David Silver wrote:
>A: Estimate value V* of every position in a training set, using deep  
>rollouts.
>
>B: Repeat, for each position in the training set
>       1. Run M simulations, estimate value of position (call this V)
>       2. Run another N simulations, average the value of psi(s,a) over all  
>positions and moves in games that black won (call this g)
>       3. Adjust parameters by alpha * (V* - V) * g

Thanks for the detailed explanation.
M, N and alpha are constant numbers, right?  What did you set them to?
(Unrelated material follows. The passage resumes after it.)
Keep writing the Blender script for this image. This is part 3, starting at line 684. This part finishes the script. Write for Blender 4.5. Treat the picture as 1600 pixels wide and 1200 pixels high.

>The feature vector is the set of patterns you use, with value 1 if a  
>pattern is matched and 0 otherwise. The simulation policy selects  
>actions in proportion to the exponentiated, weighted sum of all  
>matching patterns. For example let's say move a matches patterns 1 and  
>2, move b matches patterns 1 and 3, and move c matches patterns 2 and  
>4. Then move a would be selected with probability e^(theta1 +  
>theta2) / (e^(theta1 + theta2) + e^(theta1 + theta3) + e^(theta2 +  
>theta4)). The theta values are the weights on the patterns which we  
>would like to learn. They are the log of the Elo ratings in Remi  
>Coulom's approach.

OK, I guess it is the formula 5 in the paper.

>The only tricky part is computing the vector psi(s,a). Each component  
>of psi(s,a) corresponds to a particular pattern, and is the difference  
>between the observed feature (i.e. whether the pattern actually  
>occurred after move a in position s) and the expected feature (the  
>average value of the pattern, weighted by the probability of selecting  
>each action).

I still don't understand this. Is it the formula 6?
Could you please give me an example like the above?